[start]

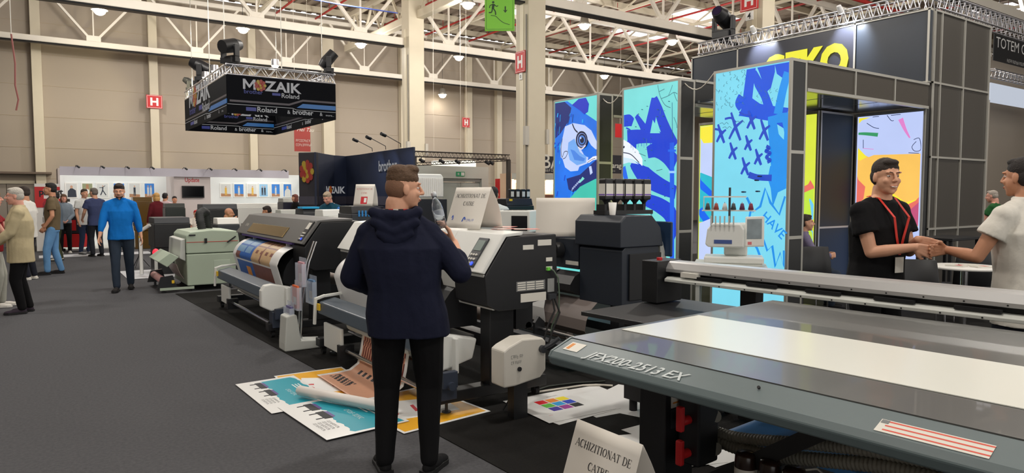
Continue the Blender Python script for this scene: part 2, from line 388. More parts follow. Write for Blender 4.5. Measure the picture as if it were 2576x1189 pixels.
# far end door
t = thing('double_door', 'pale grey double door in the rear wall at the far left', 'door', (0, 0, 0))
x0 = at(-60, 450, y=WALLY).x; x1 = at(88, 450, y=WALLY).x; zt = at(20, 466, y=WALLY).z+.05
MB().bx(x0, (x0+x1)/2-.01, WALLY-.06, WALLY-.014, 0, zt).build('door_leaf', M('door_grey', (150, 140, 128), .6), t)
MB().bx((x0+x1)/2+.01, x1, WALLY-.06, WALLY-.014, 0, zt).build('door_leaf', M('door_grey'), t)
MB().bx(x0-.12, x0, WALLY-.12, WALLY-.014, 0, zt+.12).bx(x1, x1+.12, WALLY-.12, WALLY-.014, 0, zt+.12).bx(x0-.12, x1+.12, WALLY-.12, WALLY-.014, zt+.005, zt+.12).build('door_frame', CREAM, t)
MB().bx(x0-1, x1+.5, WALLY-.5, WALLY-.014, zt+.35, zt+.42).build('canopy', M('canopy_brown', (110, 95, 82), .7), t)
# thin steel wire with tape hanging at the far left
p = at(35, 250, y=12)
t = thing('hanging_tape', 'thin reddish tape hanging from a wire at the far left', 'tape', (p.x, p.y, p.z))
MB().tube([(0, 0, 5.6), (0, 0, 1), (0, 0, .9)], .006, n=5).build('wire', M('wire_white', (215, 210, 200), .6), t)
MB().tube([(0, 0, .9), (.03, 0, .5), (.02, 0, .2), (.05, 0, 0), (.02, 0, -.15)], .012, n=5).build('tape', M('tape_red', (150, 90, 85), .7), t)
# blue cable hanging under the trusses
MBc = MB().tube([at(740, -10, y=19), at(860, 12, y=19), at(1000, 33, y=19.5)], .02, n=6).build('hanging_cable', M('cable_blue', (60, 80, 160), .6)); tag(MBc, 'blue cable sagging between roof trusses left of the tall column', 'cable')
# ================================================================ LIGHT BOX STAND (right)
BX = 7.65; FX = 11.1; FY = 5.1; HB = 3.29; HF = 4.4
PANEL = M('dark_panel', (40, 41, 42), .4, nz=.08, ns=3); NAVYP = M('navy_panel', (20, 38, 56), .6, nz=.05)
BLUEP = M('slate_panel', (44, 52, 64), .32, nz=.05)
FRAME = M('stand_frame', (186, 184, 176), .4, .6)
def em(c, e=1.0): return M('lit_%d_%d_%d' % c, c, .5, emit=e)
class Art:
    def __init__(s, axis, val, base, y0, y1, z0, z1):   # a lit fabric face in the plane x = val
        s.b = MB(); s.val = val; s.mats = [base]; s.O = Vector((val, 0, 0)); s.U = Vector((0, -1, 0)); s.V = Vector(Z_); s.h = .001; s.lim = (-y1, -y0, z0, z1)
        s.b.flat([(-y1, z0), (-y0, z0), (-y0, z1), (-y1, z1)], s.O, s.U, s.V, .001, 0)
    def mi(s, m):
        if m not in s.mats: s.mats.append(m)
        return s.mats.index(m)
    def P(s, pts, Zm):
        out = []
        for a, b in pts:
            p = at(*Zm(a, b), x=s.val); out.append((-p.y, p.z))
        return out
    def cl(s, pts, cut=True):
        a, b, c, d = s.lim; return [(max(a+.02, min(b-.02, u)), max(c+.02, min(d-.02, v))) for u, v in pts]
    def poly(s, pts, m, Zm):
        s.h += .0004; q = s.cl(s.P(pts, Zm))
        ar = sum(q[i][0]*q[(i+1) % len(q)][1]-q[(i+1) % len(q)][0]*q[i][1] for i in range(len(q)))
        if ar < 0: q = q[::-1]
        s.b.flat(q, s.O, s.U, s.V, s.h, s.mi(m))
    def rib(s, pts, w, m, Zm, sub=6):
        s.h += .0004; q = s.cl(s.P(pts, Zm))
        a = at(*Zm(*pts[0]), x=s.val); b = at(*Zm(pts[0][0], pts[0][1]+10), x=s.val); k = (a-b).length/10
        g_ = 1.45 if (max(w) if isinstance(w, list) else w) > 18 else (1.2 if (max(w) if isinstance(w, list) else w) > 8 else 1)
        ws = [x*k*g_ for x in w] if isinstance(w, list) else w*k*g_
        n0 = len(s.b.v); s.b.ribbon(q, ws, s.O, s.U, s.V, s.h, s.mi(m), sub); a0, a1, c0, c1 = s.lim
        for i in range(n0, len(s.b.v)):
            v = s.b.v[i]; s.b.v[i] = (v[0], -max(a0+.012, min(a1-.012, -v[1])), max(c0+.012, min(c1-.012, v[2])))
    def build(s, name, parent):
        inv = parent.matrix_world if False else None
        o = s.b.build(name, s.mats, None); o.parent = parent; o.location = -Vector(parent.location); return o
ZA = lambda a, b: (1360+a*.3364, 160+b*.3364)
ZB_ = lambda a, b: (1740+a*.505, 120+b*.505)
def lit(c, n=0, e=1.0):
    return M('lit_%d_%d_%d_%d' % (*c, int(n*100)), c, .5, emit=e, nz=n, ns=2.2)
def lightbox(y0, y1, label):
    t = thing('light_box', label, 'light box', (BX, y0, 0))
    d = .28; L = y1-y0; f = .035
    MB().bx(.004, d, f, L-.002, .006, HB-f).build('cabinet', PANEL, t)
    fb = MB()
    for a, b, c_, e_ in ((0, f, .006, HB), (L-f, L, .006, HB)): fb.bx(-.012, .02, a, b, c_, e_)
    fb.bx(-.012, .02, f, L-f, HB-f, HB).bx(-.012, .02, f, L-f, .006, .06)
    fb.bx(d, d+f, 0, f, .006, HB).bx(.02, d, 0, f, HB-f, HB).bx(.02, d, 0, f*.6, 1.07, 1.11).bx(.02, d, 0, f*.6, 2.13, 2.17).bx(d, d+f, L-f, L, .006, HB).bx(.02, d, L-f, L, HB-f, HB).bx(d, d+f, f, L-f, HB-f, HB)
    fb.build('frame', FRAME, t)
    MB().bx(.02, d, .004, f*.5, .02, 1.07).bx(.02, d, .004, f*.5, 1.11, 2.13).bx(.02, d, .004, f*.5, 2.17, HB-f).build('side_panel', PANEL, t)
    return t
Y3 = (FY, 6.28); Y2 = (6.88, 8.06); Y1 = (8.62, 9.81)
b3 = lightbox(*Y3, 'nearest tall light box with blue graffiti and a field of crosses')
b2 = lightbox(*Y2, 'middle tall light box with a dark blue crown shape on pale cyan')
b1 = lightbox(*Y1, 'farthest tall light box with a blue bird head and large eye')
# --- art 1: bird head
A = Art('x', BX-.006, lit((108, 214, 208), .12), Y1[0]+.02, Y1[1]-.02, .05, HB-.03)
DB = lit((10, 60, 190), .2); MBl = lit((18, 110, 225), .35); NV = lit((14, 34, 110), .1); CY = lit((30, 165, 235), .3); LL = lit((190, 205, 245), .1); DT = lit((12, 18, 50)); TG = lit((60, 190, 170), .15)
A.poly([(100, 285), (200, 275), (300, 350), (425, 430), (440, 450), (440, 1400), (100, 1400)], MBl, ZA)
A.poly([(100, 290), (180, 285), (230, 330), (215, 420), (150, 520), (110, 560)], NV, ZA)
for k in range(70):
    a = random.uniform(108, 400); b_ = random.uniform(300, 990)
    if 150 < a < 430 and 440 < b_ < 800: continue
    if b_ < 330+(a-200)*.5: continue
    A.rib([(a, b_), (a-random.uniform(2, 12), b_+random.uniform(20, 60))], random.uniform(4, 10), random.choice([DB, CY, NV, CY]), ZA, 1)
A.poly([(240, 310), (290, 262), (340, 252), (362, 300), (355, 360), (330, 378), (300, 350)], lit((30, 50, 185), .1), ZA)
A.poly([(200, 860), (300, 830), (440, 720), (440, 860), (330, 900), (250, 960), (215, 940)], NV, ZA)
A.poly([(230, 1000), (300, 920), (440, 860), (440, 1400), (200, 1400)], TG, ZA)
A.poly([(290, 890), (320, 845), (335, 860), (300, 892)], lit((120, 220, 200)), ZA)
for k in range(6): A.rib([(240+k*11, 950-k*12), (246+k*11, 925-k*12)], 7, LL, ZA, 1)
A.poly([(190, 470), (250, 445), (330, 460), (380, 500), (425, 580), (425, 640), (385, 610), (355, 560), (340, 530), (300, 520), (275, 560), (290, 620), (330, 690), (357, 700), (350, 745), (290, 770), (280, 800), (230, 805), (190, 775), (170, 710), (158, 700), (155, 620), (175, 540)], LL, ZA)
A.poly([(215, 590), (260, 560), (300, 660), (350, 700), (345, 740), (280, 760), (225, 720), (210, 650)], lit((110, 165, 235), .15), ZA)
A.poly([(230, 640), (260, 650), (300, 690), (340, 710), (330, 730), (260, 720)], lit((70, 130, 220), .15), ZA)
A.rib([(170, 560), (160, 640), (168, 700), (185, 660), (210, 660), (195, 700), (175, 712)], 5, DT, ZA)
A.rib([(245, 450), (262, 490), (285, 515)], 9, DT, ZA)
def circ(cx, cy, rx, ry, n=20): return [(cx+rx*math.cos(k*2*math.pi/n), cy+ry*math.sin(k*2*math.pi/n)) for k in range(n)]
A.poly(circ(315, 570, 44, 66), DT, ZA); A.poly(circ(316, 572, 36, 54), lit((120, 140, 200)), ZA); A.poly(circ(318, 568, 31, 44), DT, ZA); A.poly(circ(317, 570, 24, 34), lit((70, 120, 200)), ZA); A.poly(circ(318, 572, 15, 22), DT, ZA); A.poly(circ(308, 556, 6, 8), LL, ZA); A.rib([(290, 625), (315, 638), (345, 610)], 9, lit((225, 215, 225)), ZA)
A.poly([(355, 730), (400, 695), (425, 690), (425, 715), (390, 722), (362, 742)], lit((235, 235, 250)), ZA); A.rib([(360, 738), (395, 715), (425, 708)], 4, DT, ZA)
A.poly([(370, 770), (385, 765), (395, 815), (380, 830)], LL, ZA)
A.build('lit_artwork', b1)
# --- art 2: crown
A = Art('x', BX-.006, lit((118, 214, 212), .14), Y2[0]+.02, Y2[1]-.02, .05, HB-.03)
B1_ = lit((14, 60, 205), .12); B2_ = lit((20, 100, 230), .15)
A.rib([(612, 430), (660, 425), (690, 440)], [60, 62, 40], B1_, ZA)
A.rib([(640, 480), (672, 500), (672, 540)], 10, B1_, ZA)
A.rib([(715, 388), (760, 460), (800, 530)], [24, 40, 60], B1_, ZA, 4)
A.rib([(800, 530), (830, 400), (850, 255)], [70, 62, 36], B1_, ZA, 4)
A.rib([(852, 255), (880, 340), (930, 480), (1005, 620)], [36, 56, 66, 60], B1_, ZA)
A.rib([(650, 560), (740, 545), (830, 545), (900, 560), (1000, 610)], [90, 70, 66, 60, 60], B1_, ZA)
A.rib([(672, 560), (690, 610), (705, 650)], [80, 60, 20], B1_, ZA)
A.poly([(840, 420), (895, 520), (820, 520)], lit((118, 214, 212), .14), ZA)
A.rib([(800, 665), (870, 645), (950, 690), (1040, 770)], [60, 80, 84, 90], B1_, ZA)
A.rib([(680, 745), (780, 840), (900, 915), (1048, 965)], [30, 100, 80, 62], B1_, ZA)
A.rib([(770, 1010), (890, 1060), (980, 1140), (1045, 1300)], [60, 80, 90, 90], B1_, ZA)
A.rib([(612, 770), (640, 860), (650, 900)], [30, 30, 12], B2_, ZA)
A.rib([(1000, 1200), (900, 1400), (760, 1500)], 80, B1_, ZA)
A.rib([(986, 290), (988, 560)], 5, lit((30, 90, 130)), ZA, 1)
A.rib([(985, 590), (985, 1600)], 30, lit((22, 90, 225), .2), ZA, 1); A.rib([(960, 810), (1012, 810)], 14, lit((150, 200, 250)), ZA, 1); A.rib([(955, 650), (1015, 650)], 14, B2_, ZA, 1)
A.poly([(612, 570), (660, 590), (730, 650), (762, 715), (762, 765), (745, 748), (690, 715), (612, 700)], lit((232, 238, 246)), ZA)
A.poly([(612, 700), (690, 718), (735, 752), (660, 738), (612, 750)], lit((200, 225, 240)), ZA)
A.rib([(612, 665), (680, 680), (740, 740)], 7, lit((40, 50, 80)), ZA); A.rib([(612, 620), (630, 628)], 14, DT, ZA, 1)
CR = lit((60, 120, 130))
for q in ([(880, 160), (888, 210), (905, 262), (935, 310), (975, 330)], [(905, 262), (960, 240), (1000, 215), (1040, 225)], [(960, 240), (980, 190), (990, 160)], [(890, 210), (930, 190)], [(1000, 215), (1015, 260), (1035, 280)], [(1000, 400), (1020, 450), (1035, 480)], [(900, 350), (898, 380)], [(795, 560), (800, 610)], [(870, 800), (915, 790)], [(740, 670), (790, 690)]): A.rib(q, 5, CR, ZA, 4)
for k in range(40):
    A.poly(circ(random.uniform(630, 1030), random.uniform(270, 1150), random.uniform(1.5, 4), random.uniform(1.5, 4), 6), lit((40, 90, 110)), ZA)
for k in range(30):
    x = random.uniform(680, 1000); A.rib([(x, 560+(x-680)*.0), (x, 590+random.uniform(0, 60))], 3, B1_, ZA, 1)
A.build('lit_artwork', b2)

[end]

TASK DESCRIPTION :: Give only the number of lines above that hold the string "from".

OUTPUT BELOW :: 2